About Velopalooza




Contact

General information: info@velopalooza.ca
Calendar crew: calendar@velopalooza.ca
Sponsor requests: sponsor@velopalooza.ca
Volunteer information: volunteer@velopalooza.ca

About

Velopalooza promotes bike rides and events in and around Vancouver, BC. In 2023 we’re throwing a festival in June, and provide a year-round community calendar of bike rides and events.

Rides are put on by people like you. Anyone can add a ride or a bike-related event to the Velopalooza calendar. And most rides and events are free!

History

After a few Vancouver cyclists travelled to Portland for Pedalpalooza, they were inspired to bring that kind of community-driven bike fun to Vancouver. They reached out to more cyclists on the Velolove email list, and a festival was born.

The first Velopalooza in 2010 lasted ten days. There was something for everyone with rides for food, rides with costumes, and rides for kids.
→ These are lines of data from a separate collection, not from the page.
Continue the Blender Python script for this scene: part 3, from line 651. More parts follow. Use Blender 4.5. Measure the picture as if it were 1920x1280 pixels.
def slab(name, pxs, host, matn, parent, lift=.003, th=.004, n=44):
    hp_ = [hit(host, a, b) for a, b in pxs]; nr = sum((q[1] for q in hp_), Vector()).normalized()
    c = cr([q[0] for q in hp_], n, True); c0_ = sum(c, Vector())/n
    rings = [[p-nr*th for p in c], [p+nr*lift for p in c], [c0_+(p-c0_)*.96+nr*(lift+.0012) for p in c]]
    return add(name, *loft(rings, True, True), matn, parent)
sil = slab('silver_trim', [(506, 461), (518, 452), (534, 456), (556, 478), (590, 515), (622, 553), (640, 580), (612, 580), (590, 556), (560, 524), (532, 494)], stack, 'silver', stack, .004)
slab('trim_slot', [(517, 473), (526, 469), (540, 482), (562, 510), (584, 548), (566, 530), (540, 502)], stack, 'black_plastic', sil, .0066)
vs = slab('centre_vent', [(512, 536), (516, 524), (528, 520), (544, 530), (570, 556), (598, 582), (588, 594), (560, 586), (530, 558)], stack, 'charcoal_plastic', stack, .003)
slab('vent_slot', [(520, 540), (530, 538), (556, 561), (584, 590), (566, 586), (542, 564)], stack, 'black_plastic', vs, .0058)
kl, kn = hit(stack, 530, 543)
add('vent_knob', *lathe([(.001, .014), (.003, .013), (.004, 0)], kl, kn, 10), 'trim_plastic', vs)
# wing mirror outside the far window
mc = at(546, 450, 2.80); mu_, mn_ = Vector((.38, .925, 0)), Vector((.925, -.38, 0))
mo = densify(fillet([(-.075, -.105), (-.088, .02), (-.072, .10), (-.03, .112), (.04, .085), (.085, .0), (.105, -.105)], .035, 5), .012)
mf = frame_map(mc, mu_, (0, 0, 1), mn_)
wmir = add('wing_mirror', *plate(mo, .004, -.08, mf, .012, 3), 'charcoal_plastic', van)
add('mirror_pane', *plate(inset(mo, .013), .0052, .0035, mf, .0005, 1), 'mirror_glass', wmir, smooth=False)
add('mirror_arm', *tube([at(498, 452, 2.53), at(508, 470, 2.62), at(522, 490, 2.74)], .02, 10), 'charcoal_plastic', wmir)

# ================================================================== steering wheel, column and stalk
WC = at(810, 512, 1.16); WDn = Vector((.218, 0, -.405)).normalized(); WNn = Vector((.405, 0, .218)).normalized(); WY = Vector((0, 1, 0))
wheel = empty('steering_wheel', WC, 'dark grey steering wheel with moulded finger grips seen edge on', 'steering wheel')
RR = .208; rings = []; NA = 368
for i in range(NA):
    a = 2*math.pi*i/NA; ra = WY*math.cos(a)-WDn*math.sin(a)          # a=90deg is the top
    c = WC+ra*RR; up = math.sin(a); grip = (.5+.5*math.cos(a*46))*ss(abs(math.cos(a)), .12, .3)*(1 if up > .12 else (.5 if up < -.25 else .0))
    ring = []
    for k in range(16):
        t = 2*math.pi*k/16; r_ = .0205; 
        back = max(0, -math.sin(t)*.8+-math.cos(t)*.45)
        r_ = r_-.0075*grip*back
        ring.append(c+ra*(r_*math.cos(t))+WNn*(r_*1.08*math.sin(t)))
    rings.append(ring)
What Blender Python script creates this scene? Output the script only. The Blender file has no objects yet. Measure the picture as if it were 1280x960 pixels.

In 2011, Velopalooza grew to 18 days with many favourite rides returning, including the Bike Rave and historical rides from John Atkin and Gordon Price. New ride leaders created lots of great rides, including a chicken coop tour, the Mount Pleasant Family Bike Ride, and the Mystery Ride.

Bike Fun in Vancouver

The Velolove community, from which Velopalooza was born, came together in 2001 when Vancouver hosted Bikesummer – a month long festival that for each year moved from city to city promoting and celebrating bicycle culture. The following year, the Velolove web domain was acquired to continue the spirit of Vancouver’s Bikesummer as an on-line community.

Since then, many movements have grown out of that community. Many in that community promoted and participated in Critical Mass – a celebration of traveling by bicycle that occurs the last Friday of every month. From its humble beginnings, Vancouver Critical Mass was known to attract thousands of enthusiastic cyclists for its larger summer rides.

Vancouver’s fixie, cruiser, and “chopper bike” afficianados found a home at Velolove before creating on-line communities in their own right. Other events and movements, such as the Wholesome Undie Ride (in response to Vancouver’s Molson Indy race), the World Naked Bike Ride, Vancouver’s Car Free Festival, and Momentum Magazine (now a North America-wide publication), were all founded by people using Vancouver’s Velolove email lists.

Vancouver’s Bikesummer, whose motto was the summer of velolove, itself originated out of groups such as The Bicycle People – a loose association of bicycle activists who in 1991 formed Better Environmentally Sound Transportation (BEST) – a Vancouver based not-for-profit organization to promote the use of environmentally responsible alternatives to the private automobile, and who formed Vancouver’s HUB Cycling (then the Vancouver Area Cycling Coalition or VACC). BEST and HUB Cycling are two of the region’s most active and clear voices for sustainable transportation choices.

Today, the Vancouver tradition of fun activism creating communities and culture continues with Velopalooza.